┌──
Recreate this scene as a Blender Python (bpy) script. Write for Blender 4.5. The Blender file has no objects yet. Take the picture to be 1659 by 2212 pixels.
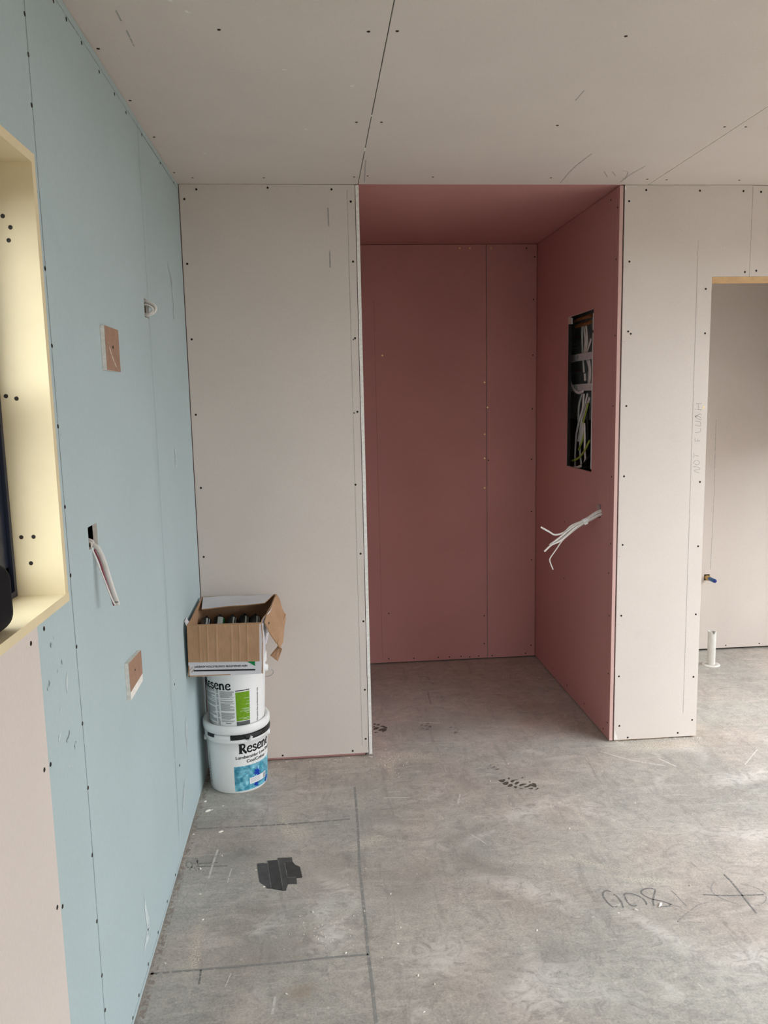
import bpy, bmesh, math, random
from mathutils import Vector, Matrix
random.seed(7)
scene = bpy.context.scene
COL = scene.collection

# ------------------------------------------------------------------ camera
IMG_W, F_PX = 1659.0, 1706.741
CAM_H = 1.5435
yaw, pitch, roll = 0.0835, 0.1393, 0.0212
cam_data = bpy.data.cameras.new('camera')
cam = bpy.data.objects.new('camera', cam_data)
COL.objects.link(cam)
cam_data.sensor_fit = 'HORIZONTAL'
cam_data.sensor_width = 36.0
cam_data.lens = F_PX / IMG_W * 36.0
cam_data.clip_start = 0.02
fw = Vector((math.sin(yaw) * math.cos(pitch), math.cos(yaw) * math.cos(pitch), -math.sin(pitch)))
rt = Vector((math.cos(yaw), -math.sin(yaw), 0.0))
dn = fw.cross(rt)
rt2 = rt * math.cos(roll) + dn * math.sin(roll)
dn2 = dn * math.cos(roll) - rt * math.sin(roll)
m = Matrix((rt2, -dn2, -fw)).transposed().to_4x4()
m.translation = (0, 0, CAM_H)
cam.matrix_world = m
scene.camera = cam

# ------------------------------------------------------------------ world, daylight, exposure
world = bpy.data.worlds.new('overcast_sky')
scene.world = world
world.use_nodes = True
wn = world.node_tree.nodes
wn['Background'].inputs['Color'].default_value = (0.93, 0.965, 1.02, 1)
wn['Background'].inputs['Strength'].default_value = 10.2
scene.view_settings.view_transform = 'Standard'
scene.view_settings.look = 'None'
scene.view_settings.gamma = 1.0
scene.view_settings.use_curve_mapping = False
scene.view_settings.exposure = 0.0
scene.cycles.max_bounces = 8
scene.cycles.diffuse_bounces = 6
scene.cycles.transparent_max_bounces = 8
scene.cycles.use_denoising = True

# room dimensions (metres)
XL = -0.505           # face of the left (blue) wall
YP = 3.2882           # face of the partition with the niche
ZC = 2.40             # ceiling
XNL, XNR = 0.2014, 1.2724   # niche sides
YN = 4.5025           # niche back
XD = 1.6776           # left side of the doorway
ZD = 2.016            # doorway head
YF = 4.4609           # far room wall
XR = 2.95             # right wall
YB = -3.2             # rear wall
WIN_Y0, WIN_Y1, WIN_Z0, WIN_Z1 = -0.75, 1.585, 1.163, 2.008
# glazed openings of the room that lie behind and beside the camera
OPEN_R = (-.2, 3.15, 0.0, 2.1)       # right wall: y0, y1, z0, z1
OPEN_B = (0.8, 2.8, 0.0, 2.1)         # rear wall: x0, x1, z0, z1
OPEN_F = (3.45, 4.2, 0.0, 1.35)       # far room right wall, unseen, kept low to light the floor more than the wall: y0, y1, z0, z1

def portal(name, loc, rot, sx, sy):
    l = bpy.data.lights.new(name, 'AREA')
    l.shape = 'RECTANGLE'
    l.size, l.size_y = sx, sy
    l.cycles.is_portal = True
    o = bpy.data.objects.new(name, l)
    o.location, o.rotation_euler = loc, rot
    COL.objects.link(o)
H = math.pi / 2
portal('daylight_portal', (XR + .06, (OPEN_R[0] + OPEN_R[1]) / 2, 1.05), (0, H, 0), 2.1, OPEN_R[1] - OPEN_R[0])
portal('daylight_portal', ((OPEN_B[0] + OPEN_B[1]) / 2, YB - .06, 1.05), (H, 0, 0), OPEN_B[1] - OPEN_B[0], 2.1)
portal('daylight_portal', (XR + .06, 3.82, .67), (0, H, 0), 1.35, .75)
portal('daylight_portal', (-.68, .42, 1.585), (0, -H, 0), .85, 2.3)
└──
**Description of the task**
Restate each line from the start of the listing through the line bearing "scene.camera = cam" word for word. Drop the pictures.

**Result of this task**
Recreate this scene as a Blender Python (bpy) script. Write for Blender 4.5. The Blender file has no objects yet. Take the picture to be 1659 by 2212 pixels.
import bpy, bmesh, math, random
from mathutils import Vector, Matrix
random.seed(7)
scene = bpy.context.scene
COL = scene.collection

# ------------------------------------------------------------------ camera
IMG_W, F_PX = 1659.0, 1706.741
CAM_H = 1.5435
yaw, pitch, roll = 0.0835, 0.1393, 0.0212
cam_data = bpy.data.cameras.new('camera')
cam = bpy.data.objects.new('camera', cam_data)
COL.objects.link(cam)
cam_data.sensor_fit = 'HORIZONTAL'
cam_data.sensor_width = 36.0
cam_data.lens = F_PX / IMG_W * 36.0
cam_data.clip_start = 0.02
fw = Vector((math.sin(yaw) * math.cos(pitch), math.cos(yaw) * math.cos(pitch), -math.sin(pitch)))
rt = Vector((math.cos(yaw), -math.sin(yaw), 0.0))
dn = fw.cross(rt)
rt2 = rt * math.cos(roll) + dn * math.sin(roll)
dn2 = dn * math.cos(roll) - rt * math.sin(roll)
m = Matrix((rt2, -dn2, -fw)).transposed().to_4x4()
m.translation = (0, 0, CAM_H)
cam.matrix_world = m
scene.camera = cam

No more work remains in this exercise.